New Palestine’s final drive of the half ended with a broken play on fourth down that fell short of the first-down marker.
“We got overwhelmed at times which we knew we were going to but we made them work the ball just about every time,” said Fitzgerald. “We didn’t allow the big play. They had a couple of opportunities and didn’t and that happens sometimes too.”
Shelbyville’s offense twice trekked inside the New Palestine 20 but had fourth-down plays stopped.
Later in the third quarter, Shelbyville starting quarterback Tyler Gwinnup (photo) was injured on a sack and did not return to the game. He watched the rest of the game from the sideline with ice on his left knee.
“We will see what it is.

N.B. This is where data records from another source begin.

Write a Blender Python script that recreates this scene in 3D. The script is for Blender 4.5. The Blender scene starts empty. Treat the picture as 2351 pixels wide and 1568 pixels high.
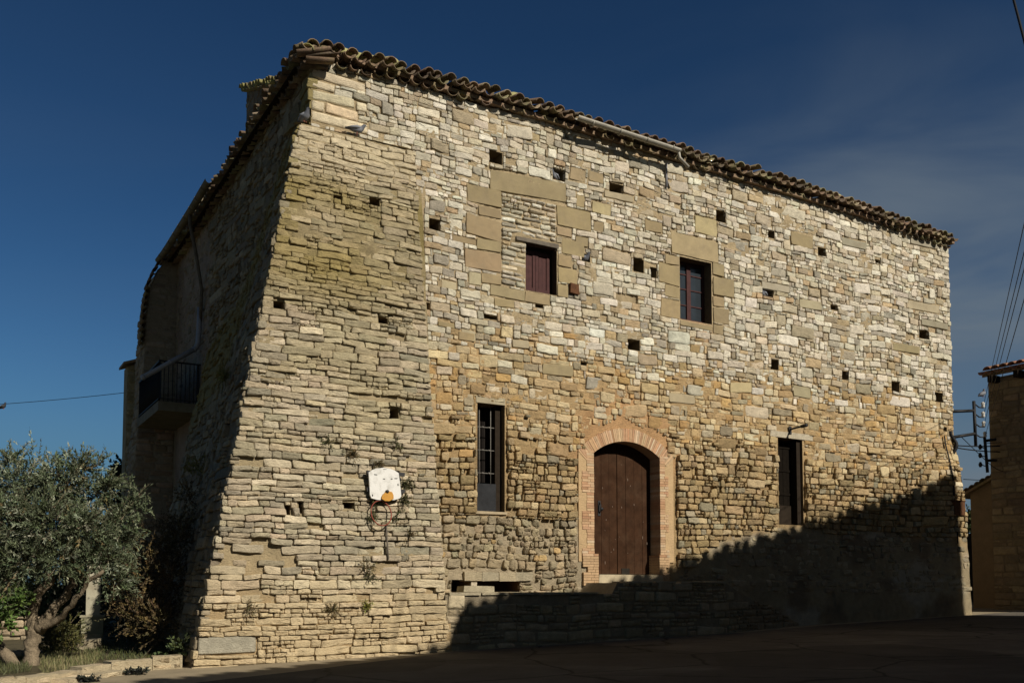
import bpy, math, random
import numpy as np
from mathutils import Vector

random.seed(7)
RNG = np.random.default_rng(11)
scn = bpy.context.scene
COL = scn.collection

# ------------------------------------------------------------------ camera
F, PITCH, PX, YH, ZC = 2207.0, math.radians(3.5), 1175.5, 1340.0, 1.3   # in pixels of a 2351 px wide view
PY = YH - F * math.tan(PITCH)
cam = bpy.data.objects.new('camera', bpy.data.cameras.new('camera'))
COL.objects.link(cam)
cam.location = (0, 0, ZC)
cam.rotation_euler = (math.radians(90) + PITCH, 0, 0)
cam.data.sensor_width = 36
cam.data.lens = F / 2351 * 36
cam.data.shift_y = (PY - 784) / 2351
cam.data.clip_end = 3000
scn.camera = cam

# ------------------------------------------------------------------ house frame
ANG = math.radians(30.2)
U = np.array([math.cos(ANG), math.sin(ANG), 0.0])      # along the front wall, to the right
N = np.array([math.sin(ANG), -math.cos(ANG), 0.0])     # out of the front wall
C0 = np.array([-3.41745, 15.9, 0.0])                    # upper front corner of the house

def W(s, n, z):
    s, n, z = np.broadcast_arrays(np.asarray(s, float), np.asarray(n, float), np.asarray(z, float))
    out = C0 + s[..., None] * U + n[..., None] * N
    out[..., 2] = z + ZC
    return out

# ------------------------------------------------------------------ light
SV = 0.30 * U + 1.0 * N + np.array([0, 0, 0.70])
SV = SV / np.linalg.norm(SV)
EL, AZ = math.asin(SV[2]), math.atan2(SV[0], SV[1])
sun = bpy.data.objects.new('sun', bpy.data.lights.new('sun', 'SUN'))
COL.objects.link(sun)
sun.data.energy = 4.9
sun.data.angle = math.radians(0.6)
sun.data.color = (1.0, 0.925, 0.81)
sun.rotation_euler = Vector(SV).to_track_quat('Z', 'Y').to_euler()

world = bpy.data.worlds.new('World')
scn.world = world
world.use_nodes = True
nt = world.node_tree
nt.nodes.clear()
def nd(tree, typ, **kw):
    n = tree.nodes.new(typ)
    for k, v in kw.items():
        if k.startswith('i_'):
            n.inputs[k[2:].replace('_', ' ')].default_value = v
        else:
            setattr(n, k, v)
    return n
sky = nd(nt, 'ShaderNodeTexSky', sky_type='NISHITA', sun_disc=False, sun_elevation=EL, sun_rotation=AZ,
         altitude=450, air_density=1.0, dust_density=0.6, ozone_density=2.5)
gam = nd(nt, 'ShaderNodeGamma'); gam.inputs[1].default_value = 1.45
tint = nd(nt, 'ShaderNodeMix', data_type='RGBA', blend_type='MULTIPLY'); tint.inputs[0].default_value = 1
sky_tint = nd(nt, 'ShaderNodeMix', data_type='RGBA'); sky_tint.inputs[6].default_value = (0.205, 0.315, 0.345, 1); sky_tint.inputs[7].default_value = (0.25, 0.225, 0.165, 1)  # sun side of the sky tinted warm, added to warm the shade
vdot = nd(nt, 'ShaderNodeVectorMath', operation='DOT_PRODUCT'); vdot.inputs[1].default_value = (math.sin(AZ), math.cos(AZ), 0)
vmr = nd(nt, 'ShaderNodeMapRange', interpolation_type='SMOOTHSTEP', i_From_Min=-0.25, i_From_Max=0.45)
tc = nd(nt, 'ShaderNodeTexCoord')
mp = nd(nt, 'ShaderNodeMapping'); mp.inputs['Scale'].default_value = (1.2, 1.2, 4.5); mp.inputs['Rotation'].default_value = (0.25, -0.2, 0.4)
nz = nd(nt, 'ShaderNodeTexNoise', i_Scale=2.2, i_Detail=5.0, i_Roughness=0.5, i_Distortion=0.5)
cr = nd(nt, 'ShaderNodeMapRange', i_From_Min=0.30, i_From_Max=0.68)
sep = nd(nt, 'ShaderNodeSeparateXYZ')
mz = nd(nt, 'ShaderNodeMapRange', interpolation_type='SMOOTHSTEP', i_From_Min=0.56, i_From_Max=0.26)
mx = nd(nt, 'ShaderNodeMapRange', interpolation_type='SMOOTHSTEP', i_From_Min=-0.10, i_From_Max=0.40, i_To_Min=0.06, i_To_Max=.92)
m1 = nd(nt, 'ShaderNodeMath', operation='MULTIPLY'); m2 = nd(nt, 'ShaderNodeMath', operation='MULTIPLY')
cl = nd(nt, 'ShaderNodeMix', data_type='RGBA'); cl.inputs[7].default_value = (2.3, 2.9, 3.5, 1)
bg = nd(nt, 'ShaderNodeBackground'); bg.inputs[1].default_value = 0.06
ow = nd(nt, 'ShaderNodeOutputWorld')
L = nt.links.new
L(tc.outputs['Generated'], vdot.inputs[0]); L(vdot.outputs['Value'], vmr.inputs[0]); L(vmr.outputs[0], sky_tint.inputs[0]); L(sky_tint.outputs[2], tint.inputs[7])
L(sky.outputs[0], gam.inputs[0]); L(gam.outputs[0], tint.inputs[6]); L(tc.outputs['Generated'], mp.inputs[0])
L(mp.outputs[0], nz.inputs[0]); L(nz.outputs[0], cr.inputs[0]); L(tc.outputs['Generated'], sep.inputs[0])
L(sep.outputs[2], mz.inputs[0]); L(sep.outputs[0], mx.inputs[0]); L(cr.outputs[0], m1.inputs[0]); L(mz.outputs[0], m1.inputs[1])
L(m1.outputs[0], m2.inputs[0]); L(mx.outputs[0], m2.inputs[1]); 
hz = nd(nt, 'ShaderNodeMix', data_type='RGBA'); hz.inputs[7].default_value = (1.35, 2.55, 3.9, 1)
hm = nd(nt, 'ShaderNodeMapRange', interpolation_type='SMOOTHSTEP', i_From_Min=0.24, i_From_Max=0.02, i_To_Max=.85)
L(sep.outputs[2], hm.inputs[0]); L(hm.outputs[0], hz.inputs[0]); L(tint.outputs[2], hz.inputs[6])
L(m2.outputs[0], cl.inputs[0]); L(hz.outputs[2], cl.inputs[6])
L(cl.outputs[2], bg.inputs[0]); L(bg.outputs[0], ow.inputs[0])

scn.view_settings.view_transform = 'Standard'
scn.view_settings.look = 'None'
scn.view_settings.gamma = 1
scn.view_settings.exposure = 0.0
scn.cycles.max_bounces = 6
scn.cycles.diffuse_bounces = 4

# ------------------------------------------------------------------ measuring: where a line of sight meets a real surface
def ray(x, y):
    a, b, c = x - PX, F, -(y - PY)
    co, si = math.cos(PITCH), math.sin(PITCH)
    return np.array([a, co * b - si * c, si * b + co * c])
def fac(x, y, q=0.0):
    r = ray(x, y); p = r * (((C0 + q * N) @ N) / (r @ N))
    return float((p - C0) @ U), float(p[2])
def lef(x, y, w=0.0):
    r = ray(x, y); p = r * (((C0 - w * U) @ U) / (r @ U))
    return float(-(p - C0) @ N), float(p[2])
def at(x, y, depth):                  # world point at a depth
    r = ray(x, y); p = r / r[1] * depth
    return np.array([p[0], p[1], p[2] + ZC])
def zg(s):                            # ground height (camera-relative) along the street
    return -1.16 + 0.023 * np.clip(s, -8, 24)
def gnd(x, y):
    r = ray(x, y); n0 = np.array([0, 0, 1.0]) - 0.023 * U
    p = r * ((-1.16 - 0.023 * (C0 @ U)) / (r @ n0))
    return np.array([p[0], p[1], p[2] + ZC])
def d3(x, y): return (979.6 + x * .3515, 244.9 + y * .3515)
def d5(x, y): return (918.4 + x * .4533, 857.1 + y * .4533)
def d6(x, y): return (1653.1 + x * .4142, 918.4 + y * .4142)
def rect(pts, q=0.0):                 # four corners (tl, tr, br, bl) -> s0, s1, z0, z1 on the front wall
    p = [fac(*k, q) for k in pts]
    return ((p[0][0] + p[3][0]) / 2, (p[1][0] + p[2][0]) / 2, (p[2][1] + p[3][1]) / 2, (p[0][1] + p[1][1]) / 2)

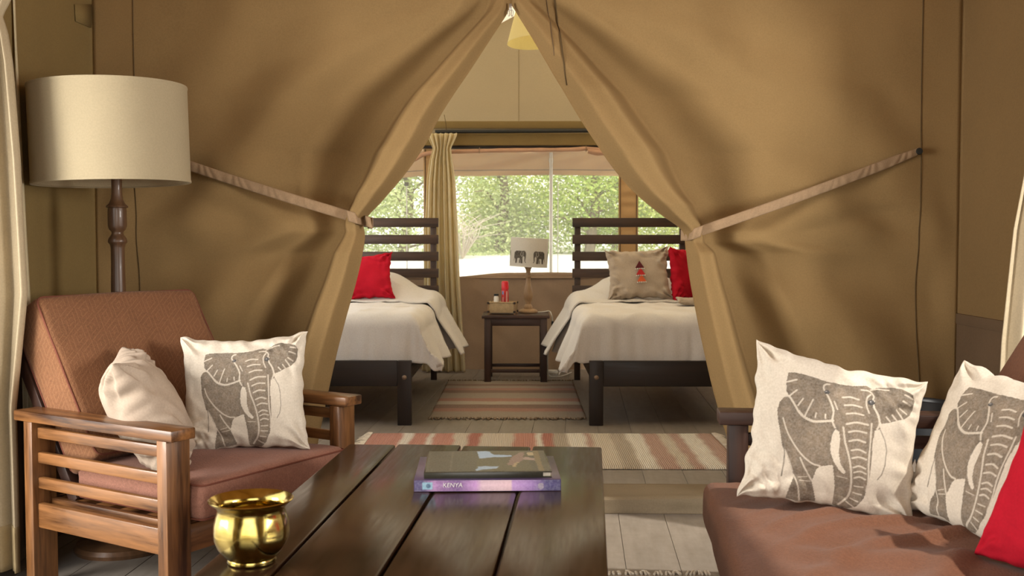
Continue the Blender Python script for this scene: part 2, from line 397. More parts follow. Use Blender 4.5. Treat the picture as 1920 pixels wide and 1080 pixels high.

We are not really sure right now,” said Fitzgerald.
Sophomore Jackson Myers (photo) directed the offense on its final two series but did not attempt a pass.
“He got out there and did what we needed him to do and we will adjust and see what we need to do from here,” said Fitzgerald.
New Palestine scored on three-straight possessions in the second half to finally pull away. Josh Ranes had scoring runs of 70 and 12 yards in the third quarter to double the lead.
Jacobia added a 3-yard scoring run in the fourth quarter for his second touchdown of the game.
The Dragons racked up 227 yards rushing. Josh Ranes led the way with 120 yards on nine carries.
Davis completed 12 of 18 pass attempts for 147 yards.
Donavon Martin led Shelbyville with 21 rushes on 14 attempts. Gwinnup was 5-for-13 for 50 yards before being injured.